If your AI-generated code accepts userId or customerId as a function argument from the frontend, it is vulnerable to Insecure Direct Object Reference (IDOR) [3].

Supply Chain and Dependencies

The 49% vulnerability statistic for AI-generated dependencies is alarming [3]. AI coding agents often hallucinate packages that sound real but don't exist (leading to dependency confusion attacks) or pull in abandoned libraries with unpatched CVEs.

Run a rigorous audit on your package.json:

1. Check for typosquatting: Did the AI install react-hook-form-v7 instead of react-hook-form?
2. Verify maintenance: Is the package actively maintained? AI's training data cuts off, so it often recommends libraries that were popular in 2021 but are dead in 2025.
3. Use SCA tools: Integrate tools like Snyk or npm audit into your CI/CD pipeline to block builds with critical vulnerabilities [1].

Architecture as a Safety Net

The most effective way to secure vibe-coded apps is not to review every line, but to use an architecture that makes common errors impossible.

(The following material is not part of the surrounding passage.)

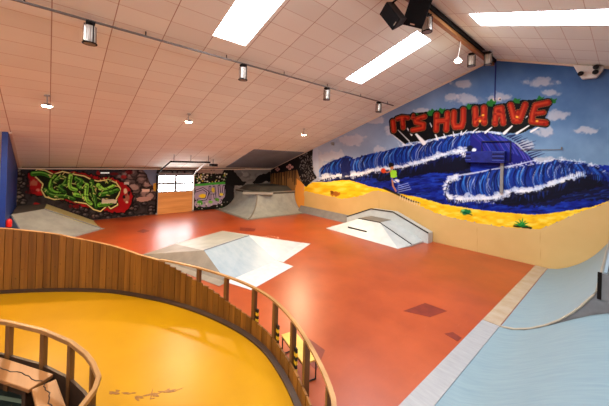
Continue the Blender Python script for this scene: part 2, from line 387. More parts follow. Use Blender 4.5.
    for k in range(26):
        a = lerp_poly([(472, 135), (487, 133), (502, 137), (514, 144), (527, 154)], k / 26); W.line([a, a + np.array([8, 7]), a + np.array([14, 17])], .8, random.choice([(60, 40, 150), (20, 50, 150), (14, 14, 60), (90, 90, 190)]), .8)
    for k in range(14):
        p = lerp_poly([(505, 135), (516, 141), (526, 150), (532, 158)], k / 13); L = random.uniform(6, 15)
        W.line([p, p + np.array([L, -L * .35 + random.uniform(-2, 2)])], 1.6, (18, 22, 70), .9, .3)
    W.blob(470, 150, 5, 5, (16, 18, 40), 1, .3, 2); W.blob(474, 150, 2.5, 2.5, (230, 232, 240), 1, .3, 3); W.blob(464, 154, 5, 4, (236, 236, 240), .9, .5, 4)
    foam([(320, 179), (331, 176), (354, 175), (384, 169), (404, 166), (422, 162), (439, 156), (455, 152), (467, 150)], 300, 2.4, 41, 3.2)
    foam([(400, 146.5), (424, 142), (454, 134.5), (470, 132), (487, 131.3), (500, 134)], 110, 1.5, 43, 1.6)
    W.line([(448, 177), (462, 175), (480, 172), (500, 168), (520, 164), (536, 160)], 2.0, (206, 214, 234), .8, 1.0)
    W.poly([(340, 166), (344, 158), (349, 158), (351, 166), (350, 176), (342, 177)], (20, 24, 70), .85, 1.2, 6)
    # front wave
    c2 = [(447, 188), (450, 178.5), (472, 175), (490, 170), (502, 168.5), (532, 165), (545, 162), (556, 160), (570, 161), (586, 163.5), (600, 168), (612, 174)]
    f2 = [(447, 198), (460, 199), (472, 199), (492, 198.5), (502, 195), (512, 192), (526, 191), (539, 189), (556, 183), (570, 178), (583, 174), (598, 174), (612, 178)]
    W.poly([(490, 200), (512, 190), (539, 187), (556, 182), (583, 172), (600, 176), (612, 184), (612, 200), (580, 200), (540, 207), (505, 206)], (20, 20, 42), .9, 3.2, 33)
    wave(c2, f2, 200, (22, 46, 124), 6, -.026, 1.3)
    foam(f2[:11], 320, 3.0, 51, 4.2); foam([(450, 199), (445, 193), (446, 186), (449, 180), (458, 177)], 70, 2.4, 52, 3.4)
    foam([(500, 168), (532, 164), (556, 159.5), (586, 163), (600, 167)], 70, 1.3, 53, 2)
    W.blob(563, 182, 3, 2, (230, 232, 236), .9, .4, 7); W.blob(569, 180, 2, 1.5, (230, 232, 236), .9, .4, 8)
    random.seed(77)
    for k in range(420):
        x = random.uniform(338, 610); top = float(np.interp(x, [338, 380, 440, 470, 520, 560, 612], [180, 178, 172, 166, 196, 190, 186])); bot = float(np.interp(x, [p[0] for p in sandtop], [p[1] for p in sandtop])) - 2.5
        if bot <= top: continue
        y = random.uniform(top, bot)
        if 444 < x < 560 and 168 < y < 203 and y < np.interp(x, [p[0] for p in f2], [p[1] for p in f2]) + 3: continue
        L_ = random.uniform(3, 12); W.line([(x, y), (x + L_ * .5, y - L_ * .10 + random.uniform(-.5, .5)), (x + L_, y - L_ * .12)], random.uniform(.6, 1.6), random.choice([(26, 58, 168), (18, 38, 140), (10, 14, 52), (12, 18, 70), (40, 84, 190)]), .45, .3, .9)
    W.poly([(368, 176), (384, 173), (404, 170), (422, 166), (439, 160), (455, 156), (470, 158), (470, 170), (450, 172), (425, 174), (400, 179), (380, 181)], (12, 13, 28), .85, 2.6, 61)
    W.poly([(494, 203), (512, 195), (526, 193), (540, 190), (556, 185), (570, 180), (584, 177), (600, 177), (604, 186), (585, 190), (560, 197), (535, 203), (510, 206)], (14, 15, 28), .85, 2.8, 62)
    for k in range(160):        # dark spray under the foam of both waves
        p = lerp_poly(random.choice([f2, f1[3:12]]), random.random()); p = p + np.array([0, random.uniform(3, 6)])
        W.line([p, p + np.array([random.uniform(-2, 1), random.uniform(2, 6)])], random.uniform(.8, 1.8), random.choice([(14, 14, 30), (16, 20, 60), (26, 50, 140)]), .7, .4, .9)
    for k in range(24):
        a = lerp_poly([(560, 163), (586, 166), (612, 176)], k / 24); W.line([a, a + np.array([4, 5]), a + np.array([5, 13])], 1.6, random.choice([(24, 48, 130), (14, 20, 70), (40, 90, 180)]), .8, .5)
    # sand
    sandbot = [(304, 191.5), (321, 194.5), (342, 199), (356, 197), (363, 195), (373, 190.7), (388, 192), (400, 196), (414, 203), (435, 213), (455, 218.5), (472, 222), (500, 226.5), (539, 229.5), (548, 226), (560, 221), (573, 215), (586, 209.8), (598, 206.5), (612, 200)]
    W.poly([(296, 240), (296, 168)] + [(303, 180)] + sandbot + [(612, 275), (300, 275)], (204, 170, 110), 1, 0)
    W.poly(sandtop + sandbot[::-1], (238, 192, 30), 1, .6, 14)
    idx = W.mask(302, 176, 612, 232); k = (W.c[idx][:, 2] < 60) & (W.c[idx][:, 0] > 200); idx = idx[k]; n = fbm(W.x[idx] * .12, W.y[idx] * .45, 23)
    W.put(idx, np.clip((n - .5) * 4, 0, .8), (252, 220, 92)); W.put(idx, np.clip((.42 - n) * 4, 0, .5), (214, 150, 26))
    idx = W.mask(296, 180, 612, 275); k = (W.c[idx][:, 2] > 85) & (W.c[idx][:, 0] > 190); idx = idx[k]; W.c[idx] += ((fbm(W.P[idx][:, 0] * 1.2, W.P[idx][:, 2] * 1.2, 4) - .5) * 16)[:, None]
    for x in (540, 477, 379): W.line([(x, 200 if x < 400 else 228), (x + (1 if x > 400 else 0), 275)], .35, (170, 130, 74), .5)
    # creatures and plants on the sand
    W.blob(335, 194, 5, 3, (150, 84, 30), .9, .5, 3); W.blob(332, 192, 2, 2, (110, 60, 24), .9, .4, 4)
    W.blob(466, 212, 6, 3.4, (20, 110, 60), 1, .3, 5); W.line([(461, 211), (466, 213), (472, 215)], 1, (10, 50, 40), .9); W.blob(463, 210.5, 2, 1.2, (110, 200, 110), .9, .2, 6)
    W.line([(514, 226), (531, 228)], 2, (16, 30, 16), 1)
    for dx, dy in ((-8, -2), (-7, -4.5), (-3, -6.5), (1, -8), (4, -5), (6, -3), (7.5, 0)): W.line([(522, 226), (522 + dx * .6, 226 + dy * .8), (522 + dx, 226 + dy)], 2.2, random.choice([(28, 130, 50), (20, 100, 44), (60, 150, 60)]), 1, .5)
    # small rider before the back wave, dark scrub and posts at the water's edge
    W.blob(391, 165, 3.2, 3, (26, 18, 16), 1, .2, 1); W.blob(392, 168, 2, 1.8, (190, 120, 80), 1, .1, 1); W.poly([(390, 170), (396, 170.5), (397, 177), (391, 178)], (150, 210, 50), 1, .4, 1)
    W.line([(391, 171), (387, 172.5), (384.5, 171.5)], 1.2, (180, 110, 76)); W.blob(383.4, 170.7, 2.9, 2.9, (204, 60, 30), 1, .1, 1); W.line([(396, 178), (399, 184), (397, 190)], 2, (40, 60, 150)); W.line([(392, 178), (393, 186), (396, 191)], 1.6, (180, 120, 90))
    W.blob(396.5, 181, 3.6, 2.2, (224, 226, 230), 1, .3, 1); W.line([(391, 178), (403, 187)], 1, (60, 90, 190)); W.line([(384, 188), (397, 194), (412, 201), (420, 203)], 2.6, (22, 20, 30), .9, 1.0)
    for k in range(9): W.line([(400 + k * 2.4, 199 + k * .9), (400 + k * 2.4 + .5, 195.5 + k * .9)], .9, (224, 200, 150), .9)
    for k in range(4): W.line([(398, 186 + k * 2), (408 + k, 183 + k * 2)], .5, (200, 214, 240), .8)
    # dark rock column and night scene in the back corner
    W.poly([(266, 172), (300, 151), (301, 185), (296, 192), (270, 190)], (24, 20, 22), 1, .5, 2)
    W.poly([(270, 174), (296, 168), (300, 178), (304, 188), (304, 214), (270, 214)], (150, 108, 62), 1, .6, 3)
    W.poly([(296, 178), (304, 184), (304.3, 214), (294, 214)], (226, 150, 66), 1, .6, 3)
    for k in range(17): W.line([(270 + k * 1.6, 166), (270.5 + k * 1.6, 174 + random.uniform(2, 13))], 1.3, (24, 18, 18), .95, .5)
    W.poly([(266, 172), (300, 152), (300, 168), (296, 170), (268, 174)], (24, 20, 22), 1, .4, 2)
    W.poly([(299.5, 151.5), (313, 148.5), (312.4, 160), (313, 170), (317, 178), (312, 181), (306, 187), (302, 183), (298, 172)], (26, 24, 26), 1, .7, 5)
    for k in range(150):
        x = random.uniform(300, 314); y = random.uniform(151, 182); W.line([(x, y), (x + random.uniform(-1.5, 1.5), y + random.uniform(-1.2, 2.4))], .7, random.choice([(150, 144, 140), (110, 104, 100), (30, 26, 26)]), .8)
    W.poly([(313, 147), (318, 146), (319, 176), (316, 176), (312.4, 160)], (178, 186, 204), 1)
    for (cx, cy, q) in ((277.5, 169.3, 1.), (289.8, 167, 1.5)):
        for a in range(4):
            g = a * PI / 2; W.blob(cx + q * 1.5 * math.cos(g), cy + q * 1.2 * math.sin(g), q * 1.1, q * 1.0, (222, 160, 150), 1, .1, 1); W.blob(cx + q * 1.5 * math.cos(g), cy + q * 1.2 * math.sin(g), q * .4, q * .4, (40, 20, 20), 1, .1, 1)
    # lettering: black block shadow with white rays, then red letters edged in yellow and black
    W.poly([(389, 122), (400, 115), (425, 112), (450, 109), (469, 108), (470, 104), (500, 104), (520, 100), (550, 99), (552, 103), (545, 118), (533, 128), (520, 134), (500, 132), (486, 131), (470, 131), (440, 137), (424, 141), (410, 142), (404, 144.5), (390, 133)], (10, 9, 11), 1, .5, 1)
    for (a, b, w) in [((391, 133.5), (404, 144), 1.0), ((397, 129), (408, 140), .8), ((405, 125), (411, 134), 1.4), ((416, 134), (423, 142), 4), ((430, 123), (437, 138), 1.4), ((443, 132), (445, 137), 1), ((453, 131), (454, 136), 1), ((462, 128), (461, 134), 1.2),
                      ((478, 128), (474, 131), 1), ((492, 127), (486, 132), 2), ((512, 126), (505, 132.5), 2.6), ((530, 125), (518, 132.5), 2), ((541, 126), (532, 131), 2), ((529, 115), (521, 121), 1.4), ((467, 130), (463, 134), 1)]:
        b = (b[0] + (b[0] - a[0]) * .12, b[1] + (b[1] - a[1]) * .12); W.line([a, b], w * .45, (226, 222, 220), 1, w * 1.1)
    for (x, y) in [(433, 111), (430, 112.5), (441, 110), (492, 101), (489, 103), (516, 100), (540, 98), (552, 100), (469, 106), (417, 115), (547, 101)]:
        W.poly([(x - 4.5, y + 3), (x - 1, y - 2.6), (x + 2, y - .6), (x + 4.5, y - 2), (x + 3.6, y + 3.4)], (30, 108, 40), 1, .5, x)
    W.blob(494.5, 99.5, 2.2, 2, (220, 200, 190), 1, .1, 1); W.blob(499.5, 99, 2.2, 2, (220, 200, 190), 1, .1, 1); W.blob(495, 99.8, 1, 1, (20, 16, 16), 1, .1, 1); W.blob(500, 99.4, 1, 1, (20, 16, 16), 1, .1, 1)
    L = [[(393.0, 121.6), (393.8, 130.6)],
         [(397.4, 119), (402, 117.4), (408, 118)], [(402.4, 118.4), (403.2, 127.6)],
         [(413.4, 115), (412.2, 118.4)],
         [(424.6, 116.6), (415.4, 119.6), (416, 122.4), (423.6, 124.2), (423.2, 128), (412.6, 130.2)],
         [(436.8, 115), (436.2, 130)], [(447.6, 113.6), (446.2, 129.6)], [(437, 120.4), (447, 119.6)], [(437, 122), (446.6, 121.4)],
         [(454, 112.4), (453.6, 123), (455, 127), (461.6, 126.4), (463.2, 121), (463.4, 110)],
         [(475.2, 109), (475.6, 123.6)], [(484, 108), (484.2, 122.6)], [(475.6, 122.6), (479.8, 119), (484, 121.6)],
         [(495, 123.4), (496.6, 109), (501.6, 108), (503.2, 123)], [(496, 114.4), (502.4, 114)],
         [(510.6, 105.4), (514.6, 120.6), (519.2, 120.4), (525.2, 104.8)], [(514.6, 120.6), (518, 112)],
         [(548, 102.6), (535.4, 105.4), (532.8, 113.4), (531.6, 121.4), (545.6, 123)], [(533.4, 114), (543.6, 112.4)]]
    wd = [4.6, 4.0, 4.4, 2.2, 4.6, 5.4, 5.6, 3.6, 3.4, 5.4, 6.0, 6.0, 5.0, 5.8, 5.0, 6.4, 4.5, 5.8, 4.6]
    for p, w in zip(L, wd): W.line(p, w + 3.6, (12, 8, 8), 1)
    for p, w in zip(L, wd): W.line(p, w + 1.0, (170, 110, 56), .9)
    for p, w in zip(L, wd): W.line(p, w + .3, (92, 12, 8), 1)
    for p, w in zip(L, wd): W.line(p, w - .8, (146, 26, 12), 1)
    for p, w in zip(L, wd): W.line(np.array(p) + np.array([-.6, -.3]), w * .36, (206, 74, 34), .7, w * .24, 1.4)
    for k in range(40):
        p = lerp_poly(random.choice(L), random.random()); W.blob(p[0] + random.uniform(-1.5, 1.5), p[1] + random.uniform(-1, 2), 1.6, 1.3, random.choice([(120, 16, 10), (190, 54, 24), (100, 12, 8)]), .6, .4, k)
    for (x, y) in ((480, 121), (517, 117), (537, 121), (483, 115)): W.blob(x, y, 1.6, 1.2, (250, 190, 60), .9, .3, x)
    return W.build('wall_gable', MT['mural'])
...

If you rely heavily on client-side Supabase calls, you must write perfect RLS policies for every table. If the AI misses one policy, your data is exposed.

SecureStartKit solves this by defaulting to a backend-only data access model. We perform data operations via Server Actions using the service_role key, but only after explicit server-side authentication and validation. This removes the anon key vector entirely for sensitive operations.

When you audit your app, ask yourself: "If I delete all my RLS policies, is my database wide open?" If the answer is yes, you are relying too heavily on configuration over architecture.

AI is a powerful accelerator. But you are the pilot. Do not let the autopilot fly you into a mountain.